**What the exercise asks:**
Lines containing the string "from" are to be collected in full.

**Given records:**
<<<<

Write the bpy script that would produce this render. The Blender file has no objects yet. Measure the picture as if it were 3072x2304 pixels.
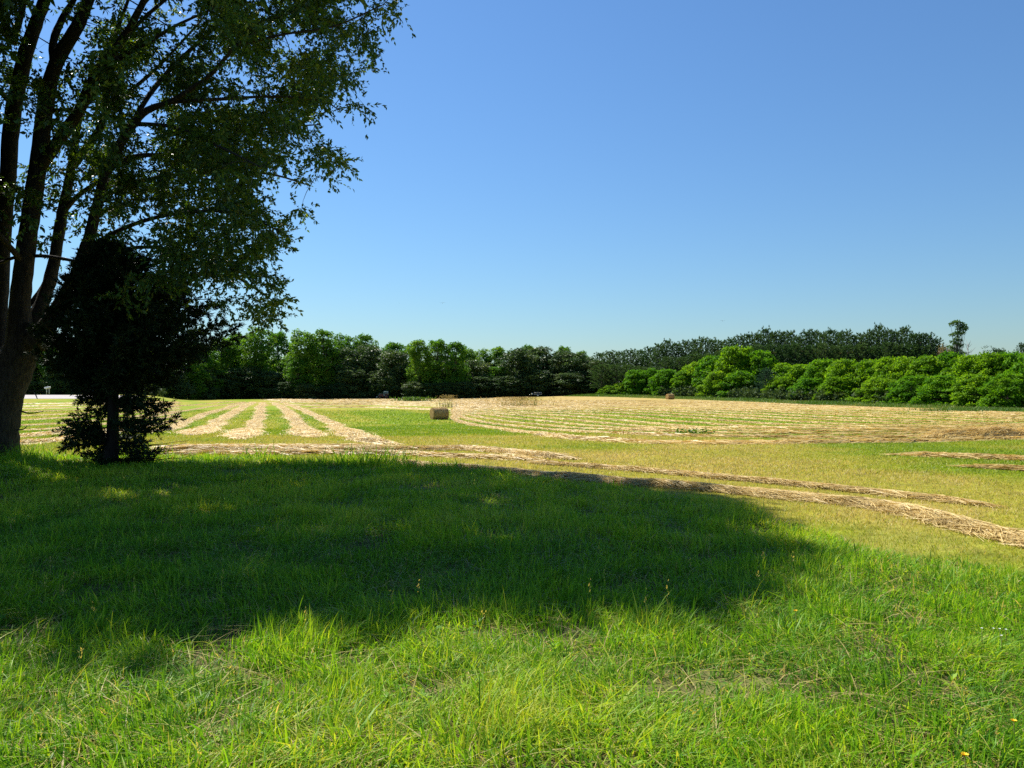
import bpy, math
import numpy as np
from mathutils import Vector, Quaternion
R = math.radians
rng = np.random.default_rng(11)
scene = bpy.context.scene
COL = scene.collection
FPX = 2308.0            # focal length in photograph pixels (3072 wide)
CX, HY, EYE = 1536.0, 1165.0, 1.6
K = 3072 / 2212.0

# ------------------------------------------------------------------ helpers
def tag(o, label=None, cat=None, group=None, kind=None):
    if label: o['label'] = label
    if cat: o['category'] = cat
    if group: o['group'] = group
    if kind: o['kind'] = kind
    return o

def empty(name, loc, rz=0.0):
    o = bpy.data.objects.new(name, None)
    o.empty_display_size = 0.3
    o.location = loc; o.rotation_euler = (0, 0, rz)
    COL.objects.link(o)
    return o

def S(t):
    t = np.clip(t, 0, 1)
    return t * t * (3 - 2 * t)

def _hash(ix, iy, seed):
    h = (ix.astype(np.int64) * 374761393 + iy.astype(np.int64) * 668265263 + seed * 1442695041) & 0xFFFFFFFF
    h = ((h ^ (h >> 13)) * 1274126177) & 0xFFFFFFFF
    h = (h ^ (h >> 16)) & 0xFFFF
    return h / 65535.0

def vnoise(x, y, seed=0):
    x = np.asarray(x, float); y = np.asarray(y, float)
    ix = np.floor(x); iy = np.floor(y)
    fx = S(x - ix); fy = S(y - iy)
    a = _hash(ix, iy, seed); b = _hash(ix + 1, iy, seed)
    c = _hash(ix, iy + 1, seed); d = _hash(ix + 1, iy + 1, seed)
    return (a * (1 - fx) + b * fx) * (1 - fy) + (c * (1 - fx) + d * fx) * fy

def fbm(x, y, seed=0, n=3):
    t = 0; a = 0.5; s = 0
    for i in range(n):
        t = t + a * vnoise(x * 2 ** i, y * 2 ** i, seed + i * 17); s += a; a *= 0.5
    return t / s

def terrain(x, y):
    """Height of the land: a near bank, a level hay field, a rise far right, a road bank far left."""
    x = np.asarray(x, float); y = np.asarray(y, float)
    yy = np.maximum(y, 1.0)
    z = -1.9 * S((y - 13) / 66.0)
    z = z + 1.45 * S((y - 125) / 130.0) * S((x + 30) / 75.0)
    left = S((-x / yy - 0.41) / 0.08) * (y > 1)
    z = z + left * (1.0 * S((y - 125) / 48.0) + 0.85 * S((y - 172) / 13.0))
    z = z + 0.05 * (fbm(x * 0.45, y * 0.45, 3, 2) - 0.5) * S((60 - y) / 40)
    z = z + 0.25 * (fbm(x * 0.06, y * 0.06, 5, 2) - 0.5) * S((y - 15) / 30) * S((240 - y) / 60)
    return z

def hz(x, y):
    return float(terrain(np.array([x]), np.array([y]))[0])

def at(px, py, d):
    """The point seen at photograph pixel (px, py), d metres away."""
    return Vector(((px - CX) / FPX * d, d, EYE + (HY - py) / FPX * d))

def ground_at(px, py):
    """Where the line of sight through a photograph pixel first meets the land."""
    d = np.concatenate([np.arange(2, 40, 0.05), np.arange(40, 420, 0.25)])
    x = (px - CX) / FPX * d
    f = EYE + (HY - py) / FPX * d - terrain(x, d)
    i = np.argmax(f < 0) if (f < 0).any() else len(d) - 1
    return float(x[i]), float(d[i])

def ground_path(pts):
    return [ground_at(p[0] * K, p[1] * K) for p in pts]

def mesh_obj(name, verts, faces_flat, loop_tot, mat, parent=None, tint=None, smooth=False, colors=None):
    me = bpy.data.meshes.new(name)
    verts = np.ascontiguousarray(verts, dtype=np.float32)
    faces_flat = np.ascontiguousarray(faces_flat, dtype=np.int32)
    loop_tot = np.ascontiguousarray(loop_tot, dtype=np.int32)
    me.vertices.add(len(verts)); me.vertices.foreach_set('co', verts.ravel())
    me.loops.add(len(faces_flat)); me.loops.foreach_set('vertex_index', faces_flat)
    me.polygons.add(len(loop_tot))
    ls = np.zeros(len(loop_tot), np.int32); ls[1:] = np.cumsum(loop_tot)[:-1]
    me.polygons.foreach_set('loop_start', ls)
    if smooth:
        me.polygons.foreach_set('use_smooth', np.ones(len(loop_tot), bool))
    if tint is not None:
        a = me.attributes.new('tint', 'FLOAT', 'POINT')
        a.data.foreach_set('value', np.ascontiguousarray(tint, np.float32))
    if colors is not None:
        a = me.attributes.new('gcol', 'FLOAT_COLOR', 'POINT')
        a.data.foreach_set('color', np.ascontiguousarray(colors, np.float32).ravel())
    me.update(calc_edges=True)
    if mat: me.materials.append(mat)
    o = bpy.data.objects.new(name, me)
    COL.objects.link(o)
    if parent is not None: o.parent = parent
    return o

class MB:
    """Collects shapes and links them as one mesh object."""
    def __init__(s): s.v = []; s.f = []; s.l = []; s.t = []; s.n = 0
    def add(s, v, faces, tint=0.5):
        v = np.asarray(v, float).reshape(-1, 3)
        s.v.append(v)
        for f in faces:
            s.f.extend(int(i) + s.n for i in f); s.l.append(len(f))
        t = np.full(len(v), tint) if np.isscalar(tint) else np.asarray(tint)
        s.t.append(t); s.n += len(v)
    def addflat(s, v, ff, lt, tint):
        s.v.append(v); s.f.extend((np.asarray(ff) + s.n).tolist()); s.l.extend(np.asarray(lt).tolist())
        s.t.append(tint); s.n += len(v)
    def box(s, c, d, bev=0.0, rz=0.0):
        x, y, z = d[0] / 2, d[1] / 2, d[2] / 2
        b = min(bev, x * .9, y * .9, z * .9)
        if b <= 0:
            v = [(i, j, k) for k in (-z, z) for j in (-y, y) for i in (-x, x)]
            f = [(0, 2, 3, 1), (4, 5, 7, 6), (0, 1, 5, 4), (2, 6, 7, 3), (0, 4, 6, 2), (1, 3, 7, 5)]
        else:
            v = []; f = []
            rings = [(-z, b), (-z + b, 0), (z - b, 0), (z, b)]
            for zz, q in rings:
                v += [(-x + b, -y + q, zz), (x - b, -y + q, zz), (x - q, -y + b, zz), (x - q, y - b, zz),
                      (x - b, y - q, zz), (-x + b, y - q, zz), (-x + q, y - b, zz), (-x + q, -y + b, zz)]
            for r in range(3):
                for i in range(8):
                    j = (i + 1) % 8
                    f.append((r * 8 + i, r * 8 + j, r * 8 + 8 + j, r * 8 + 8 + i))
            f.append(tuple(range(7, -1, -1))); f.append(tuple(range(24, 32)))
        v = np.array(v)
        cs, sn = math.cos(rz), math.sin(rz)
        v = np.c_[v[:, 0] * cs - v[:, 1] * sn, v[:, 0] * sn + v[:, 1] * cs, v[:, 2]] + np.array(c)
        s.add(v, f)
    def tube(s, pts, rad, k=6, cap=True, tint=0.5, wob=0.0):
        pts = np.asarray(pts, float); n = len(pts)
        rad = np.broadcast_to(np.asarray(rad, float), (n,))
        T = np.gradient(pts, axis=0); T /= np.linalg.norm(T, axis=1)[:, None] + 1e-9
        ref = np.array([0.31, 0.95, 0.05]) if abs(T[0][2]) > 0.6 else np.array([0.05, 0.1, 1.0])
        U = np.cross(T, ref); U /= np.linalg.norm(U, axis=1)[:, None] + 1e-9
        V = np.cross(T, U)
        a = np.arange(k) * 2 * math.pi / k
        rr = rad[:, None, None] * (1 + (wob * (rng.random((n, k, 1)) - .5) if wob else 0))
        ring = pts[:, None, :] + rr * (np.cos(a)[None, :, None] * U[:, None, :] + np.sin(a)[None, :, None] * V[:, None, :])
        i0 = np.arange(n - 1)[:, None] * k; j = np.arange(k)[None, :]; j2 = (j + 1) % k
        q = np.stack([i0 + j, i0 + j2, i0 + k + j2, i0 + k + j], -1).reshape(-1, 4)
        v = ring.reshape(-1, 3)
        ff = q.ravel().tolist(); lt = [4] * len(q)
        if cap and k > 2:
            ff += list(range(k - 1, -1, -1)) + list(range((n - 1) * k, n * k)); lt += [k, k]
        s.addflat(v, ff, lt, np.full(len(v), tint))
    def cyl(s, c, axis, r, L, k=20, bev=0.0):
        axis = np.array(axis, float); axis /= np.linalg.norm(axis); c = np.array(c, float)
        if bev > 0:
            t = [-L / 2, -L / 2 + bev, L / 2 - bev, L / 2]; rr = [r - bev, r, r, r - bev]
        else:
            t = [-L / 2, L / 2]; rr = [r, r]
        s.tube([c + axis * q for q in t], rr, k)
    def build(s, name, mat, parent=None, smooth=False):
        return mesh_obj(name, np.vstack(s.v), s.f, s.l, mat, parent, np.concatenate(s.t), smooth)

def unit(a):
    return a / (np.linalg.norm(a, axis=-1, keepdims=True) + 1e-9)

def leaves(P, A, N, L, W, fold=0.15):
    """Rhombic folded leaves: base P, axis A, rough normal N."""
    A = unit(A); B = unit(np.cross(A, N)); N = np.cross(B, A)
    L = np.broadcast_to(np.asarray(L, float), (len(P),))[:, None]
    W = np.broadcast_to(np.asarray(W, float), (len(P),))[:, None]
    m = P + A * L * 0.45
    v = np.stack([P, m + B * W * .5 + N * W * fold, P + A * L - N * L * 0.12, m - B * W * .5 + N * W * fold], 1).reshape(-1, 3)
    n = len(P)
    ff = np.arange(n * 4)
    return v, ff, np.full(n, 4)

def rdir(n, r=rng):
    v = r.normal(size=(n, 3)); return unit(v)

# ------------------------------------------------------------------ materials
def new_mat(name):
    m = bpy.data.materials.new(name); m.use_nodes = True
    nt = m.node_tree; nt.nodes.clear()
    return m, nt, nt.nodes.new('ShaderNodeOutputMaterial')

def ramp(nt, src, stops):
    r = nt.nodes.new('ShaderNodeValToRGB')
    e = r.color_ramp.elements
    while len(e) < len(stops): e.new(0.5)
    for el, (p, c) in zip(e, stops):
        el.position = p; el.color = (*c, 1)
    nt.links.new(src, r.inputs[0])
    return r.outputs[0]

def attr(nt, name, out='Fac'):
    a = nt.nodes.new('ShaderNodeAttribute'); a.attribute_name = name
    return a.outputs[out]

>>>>
<<<<

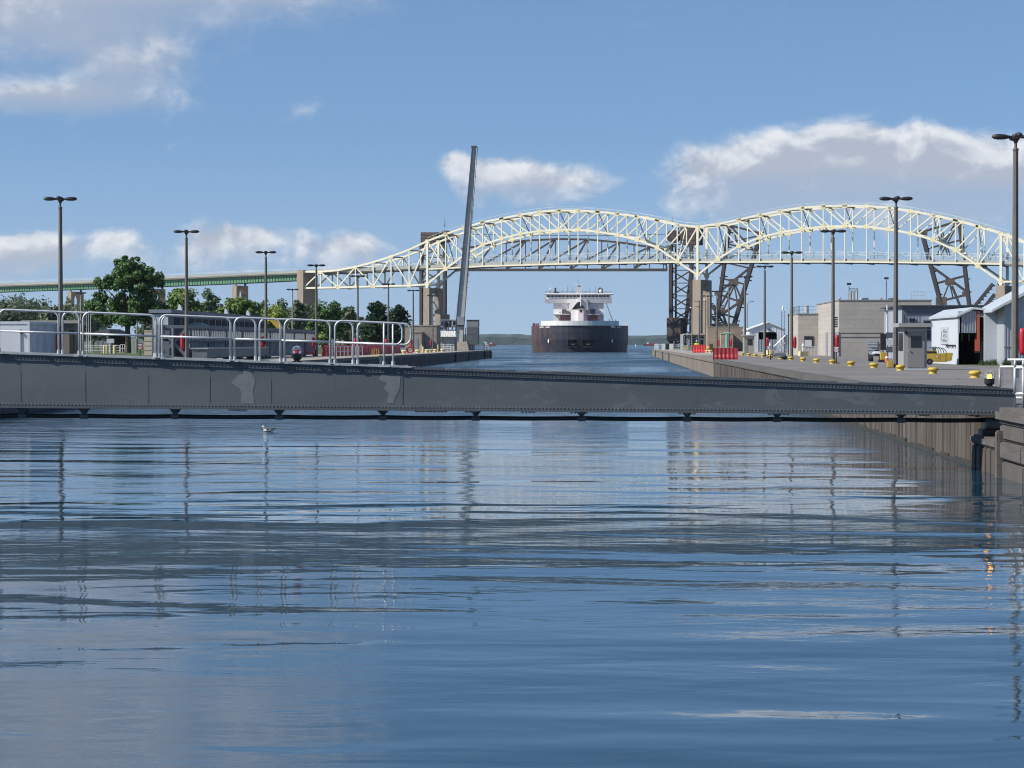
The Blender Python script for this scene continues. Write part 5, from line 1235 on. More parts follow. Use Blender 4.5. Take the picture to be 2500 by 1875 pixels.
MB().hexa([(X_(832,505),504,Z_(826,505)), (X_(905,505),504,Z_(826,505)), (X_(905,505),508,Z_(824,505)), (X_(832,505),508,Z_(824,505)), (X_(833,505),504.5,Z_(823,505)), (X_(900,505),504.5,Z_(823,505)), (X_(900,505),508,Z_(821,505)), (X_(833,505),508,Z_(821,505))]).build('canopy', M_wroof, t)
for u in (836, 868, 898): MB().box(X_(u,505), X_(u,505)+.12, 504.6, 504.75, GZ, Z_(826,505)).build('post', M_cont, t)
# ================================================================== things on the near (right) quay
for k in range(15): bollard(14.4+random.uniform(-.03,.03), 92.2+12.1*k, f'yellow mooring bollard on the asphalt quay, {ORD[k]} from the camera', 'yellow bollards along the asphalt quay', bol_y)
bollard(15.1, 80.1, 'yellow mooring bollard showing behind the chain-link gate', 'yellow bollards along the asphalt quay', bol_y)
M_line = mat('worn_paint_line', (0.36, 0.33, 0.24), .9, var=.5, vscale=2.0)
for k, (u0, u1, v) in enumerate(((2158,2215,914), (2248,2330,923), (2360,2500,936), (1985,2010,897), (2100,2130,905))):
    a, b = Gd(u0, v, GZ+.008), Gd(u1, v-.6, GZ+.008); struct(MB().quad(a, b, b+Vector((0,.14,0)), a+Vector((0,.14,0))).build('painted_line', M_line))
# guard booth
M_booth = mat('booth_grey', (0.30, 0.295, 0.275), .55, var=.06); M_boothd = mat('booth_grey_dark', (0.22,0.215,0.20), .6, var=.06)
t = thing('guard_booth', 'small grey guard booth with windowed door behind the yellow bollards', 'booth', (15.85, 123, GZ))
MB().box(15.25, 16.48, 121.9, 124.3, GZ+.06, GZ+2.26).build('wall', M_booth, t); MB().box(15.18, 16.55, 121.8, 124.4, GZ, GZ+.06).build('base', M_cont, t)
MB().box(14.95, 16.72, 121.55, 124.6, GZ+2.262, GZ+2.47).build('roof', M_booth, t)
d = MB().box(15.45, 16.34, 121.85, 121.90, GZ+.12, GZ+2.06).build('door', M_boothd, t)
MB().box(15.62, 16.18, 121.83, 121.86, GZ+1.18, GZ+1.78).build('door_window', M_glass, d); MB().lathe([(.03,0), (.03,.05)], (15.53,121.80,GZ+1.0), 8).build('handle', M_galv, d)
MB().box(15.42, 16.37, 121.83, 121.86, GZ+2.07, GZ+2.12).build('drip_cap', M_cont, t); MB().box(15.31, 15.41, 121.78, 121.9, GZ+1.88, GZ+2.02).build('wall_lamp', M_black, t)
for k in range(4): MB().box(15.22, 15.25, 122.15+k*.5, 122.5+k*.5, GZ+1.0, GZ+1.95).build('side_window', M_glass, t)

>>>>

**Correct answer:**
from mathutils import Vector, Quaternion
The Blender Python script for this scene continues. Write part 5, from line 1235 on. More parts follow. Use Blender 4.5. Take the picture to be 2500 by 1875 pixels.
for k in range(15): bollard(14.4+random.uniform(-.03,.03), 92.2+12.1*k, f'yellow mooring bollard on the asphalt quay, {ORD[k]} from the camera', 'yellow bollards along the asphalt quay', bol_y)